Если греческий гуманистический интеллектуализм полагает, что отсутствие добродетели есть в конце концов отсутствие знания, то ленинский почти уже сатанинский рационализм как бы перевертывает это положение. Всякое отсутствие знания (а знают только марксисты) есть для него в конечном счете не только отсутствие знания — глупость, но и тождественная с глупостью подлость. Причем Ленин не понимает не только своих врагов, но и всей духовно-бытовой реальности русской жизни. Не понимает русской истории, в которой видит исключительно только погромы, виселицы, пытки, голод и великое пресмыкательство перед попами, царями, помещиками и капиталистами; не понимает православия, не понимает национального чувства, в конце концов, не понимает как будто бы даже и русского мужика. Ведь нельзя же, в самом деле, всерьез утверждать, что великорусский мужик уже вырастает в демократа, уже гонит из церкви попов и помещиков. Что это, полное незнание мужицкой психологии или весьма своеобразное понимание демократии?
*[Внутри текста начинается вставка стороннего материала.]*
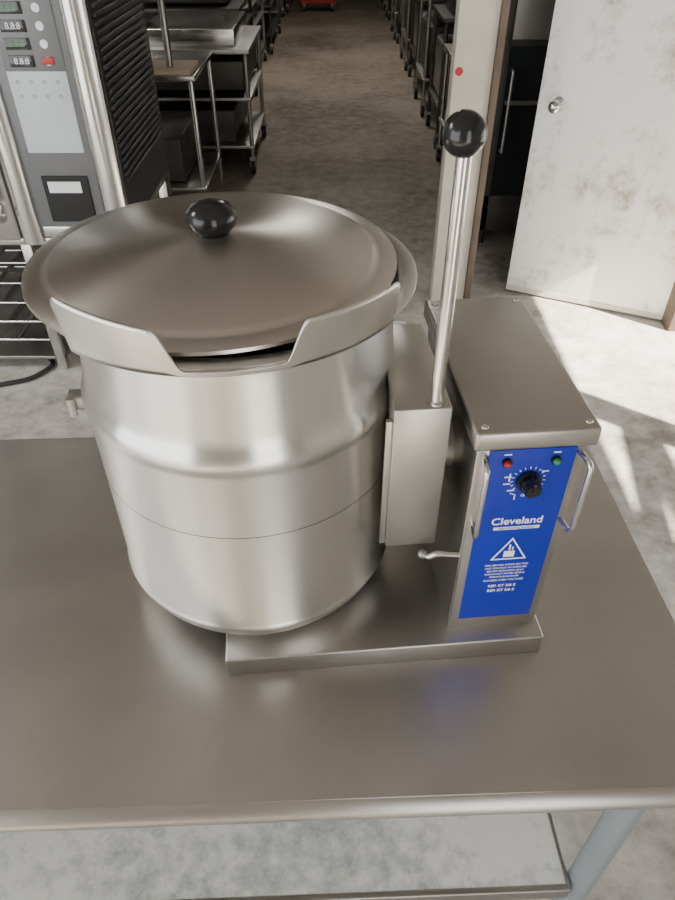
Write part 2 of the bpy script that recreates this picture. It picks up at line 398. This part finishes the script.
for i,(x,y) in enumerate([(-1.17,.05),(-.42,.05),(-1.17,.8),(-.03,.8)]):
    box('stand_leg_%d'%i,x-.02,x+.02,y-.02,y+.02,0,.60,M_chrome,O,.003)
for i in range(5):
    z=.14+i*.09
    for k,y in enumerate((.06,.8)):
        cyl('rack_rail_%d_%d'%(i,k),(-1.15,y,z),(-.42,y,z),.005,M_chrome,O,seg=12)
    for k,x in enumerate((-1.15,-.42,-.6)):
        box('rack_side_%d_%d'%(i,k),x-.012,x+.012,.06,.8,z-.004,z+.004,M_chrome,O)
box('stand_shelf',-1.18,-.40,.04,.82,.05,.065,M_dull,O,.002)
box('stand_back_panel',-1.18,0,.82,.84,.1,.60,M_dark,O)

# ================================================================= BACKGROUND EQUIPMENT
def caster(p,x,y,i):
    cyl('caster_wheel_%d'%i,(x-.015,y,.05),(x+.015,y,.05),.05,M_rubber,p,seg=20)
    box('caster_fork_%d'%i,x-.022,x+.022,y-.02,y+.03,.05,.12,M_dull,p)
def cart(name,x,y,w,d,h,mat,shelves=(.25,.55),rz=0,casters=True):
    p=empty(name,(x,y,0),rz)
    box('top_shelf',0,w,0,d,h-.03,h,mat,p,.004)
    for i,(a,b_) in enumerate([(.03,.03),(w-.03,.03),(.03,d-.03),(w-.03,d-.03)]):
        cyl('post_%d'%i,(a,b_,.10 if casters else 0),(a,b_,h-.02),.016,mat,p,seg=14)
        if casters: caster(p,a,b_,i)
    for i,z in enumerate(shelves): box('shelf_%d'%i,.01,w-.01,.01,d-.01,z,z+.02,mat,p,.003)
    return p
c1=cart('steel_prep_table',-1.75,4.25,.95,.75,.86,M_chrome,(.22,),0,False)
box('cutting_board',.45,.93,.0,.30,.862,.885,M_tanwood,c1,.004)
tube('gas_pipe',[(.80,.1,.88),(.80,.1,1.5)],.02,M_dull,c1)
box('drawer',.1,.5,-.01,.4,.68,.82,M_dull,c1,.006)
box('slicer_body',.15,.5,.3,.6,.86,1.10,M_dull,c1,.03)
cyl('slicer_blade',(.55,.45,1.02),(.57,.45,1.02),.13,M_chrome,c1,seg=40)
box('stored_box',.1,.8,.1,.7,.245,.5,M_dark,c1,.01)
c2=cart('steel_utility_cart',-1.45,5.25,.85,1.0,.82,M_dull,(.18,.5),0,True)
box('tray_stack',.1,.75,.1,.9,.82,.93,M_chrome,c2,.01)
box('drawer_body',.05,.8,.05,.95,.56,.74,M_dark,c2,.01)
box('lower_box',.1,.7,.1,.9,.2,.42,M_dark,c2,.01)
ys=6.5
mats=[M_dark,M_dull,M_dark,M_dull]
for i in range(6):
    d=1.2+.2*(i%3)
    c=cart('storage_cart' ,-1.70-.05*(i%2),ys,.9,d,.9+.15*(i%3),mats[i%4],(.2,.5,.7),0,True)
    box('stored_appliance',.08,.82,.08,d-.1,.52,.68+.05*(i%2),mats[(i+1)%4],c,.01)
    box('stored_machine',.1,.8,.1,d-.15,.92+.15*(i%3),1.4+.2*(i%2),mats[(i+2)%4],c,.02)
    ys+=d+.35
ys=4.85
for i in range(12):
    c=cart('equipment_stand',.76+.02*(i%2),ys,.75,.75,.8+.12*(i%3),mats[(i+1)%2],(.3,),0,True)
    box('stored_fryer',.04,.70,.05,.68,.34,.72,mats[(i+2)%4],c,.02)
    box('stored_mixer',.08,.66,.08,.62,.8+.12*(i%3),1.35,mats[(i+1)%4],c,.03)
    ys+=1.0
rd=empty('red_dolly',(-.62,13.4,0))
box('deck',0,.6,0,.4,.12,.16,M_redp,rd,.01)
for i,(a,b_) in enumerate([(.06,.06),(.54,.06),(.06,.34),(.54,.34)]): caster(rd,a,b_,i)
tube('push_bar',[(.05,.38,.15),(.05,.38,.7),(.55,.38,.7),(.55,.38,.15)],.015,M_redp,rd,.05)
box('floor_tile',.16,.34,2.75,3.0,0,.02,M_white,None,.003)
tube('floor_hose',[(-1.75,2.35,.012),(-1.35,2.5,.012),(-1.28,2.62,.012),(-1.45,2.8,.012)],.010,M_rubber,None,.05)

# ================================================================= LIGHT
w=bpy.data.worlds.new('World'); S.world=w; w.use_nodes=True
bg=w.node_tree.nodes['Background']; bg.inputs['Color'].default_value=(.94,.97,1,1); bg.inputs['Strength'].default_value=4.5
def sun(name,dir_,e,ang,col):
    l=bpy.data.lights.new(name,'SUN'); l.energy=e; l.angle=rad(ang); l.color=col
    o=bpy.data.objects.new(name,l); o.rotation_euler=Vector(dir_).to_track_quat('-Z','Y').to_euler(); o.location=(5,-2,5); S.collection.objects.link(o)
sun('sun',(-.8,.6,-.8),44,.6,(1,.91,.78))
def area(name,loc,tgt,sx,sy,e,col):
    l=bpy.data.lights.new(name,'AREA'); l.shape='RECTANGLE'; l.size=sx; l.size_y=sy; l.energy=e; l.color=col
    o=bpy.data.objects.new(name,l); o.location=loc; o.rotation_euler=(Vector(tgt)-Vector(loc)).to_track_quat('-Z','Y').to_euler(); S.collection.objects.link(o)
area('fill_light_near',(-3.3,1.6,3.5),(-2.3,2.2,0),.6,2.0,110,(1,.98,.95))  # unseen fill light, added to brighten the floor at left
area('fill_light_far',(0,9,3.5),(0,9,0),.5,3,80,(1,.95,.88))  # unseen fill light, added to set the aisle brightness

# ================================================================= CAMERA
cd=bpy.data.cameras.new('camera'); cd.sensor_fit='VERTICAL'; cd.sensor_height=36; cd.lens=680/900*36
co=bpy.data.objects.new('camera',cd); co.location=(0,0,TZ+.8); co.rotation_euler=(rad(50),0,0); S.collection.objects.link(co); S.camera=co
Но все это, в конце концов, только мелочи. Ленин не понимает гораздо большего, быть может, самого главного, не понимает того, что введение социализма в России (мысль и сама по себе весьма смелая) могло бы удаться лишь при условии самого тщательного учета всех особенностей социально-экономического строя России, столь чуждого по всей своей структуре той Англии, с которой Маркс писал очень талантливый, но и очень условный портрет своего капитализма. Самые элементарные марксистские раздумья над социалистическим судьбами России должны были бы, казалось, подсказать ему те элементарные мысли о мужике — не пролетарии, о пролетарии-полу-мужике, о мещанине — не гражданине и капиталисте-полу-помещике, одним словом, о той характерной для России нечеткости классовых взаимоотношений, вернее, о том отсутствии в России классов в европейском смысле слова, без трезвого учета которой марксистская защита социализма в России естественно должна была обернуться борьбою против него.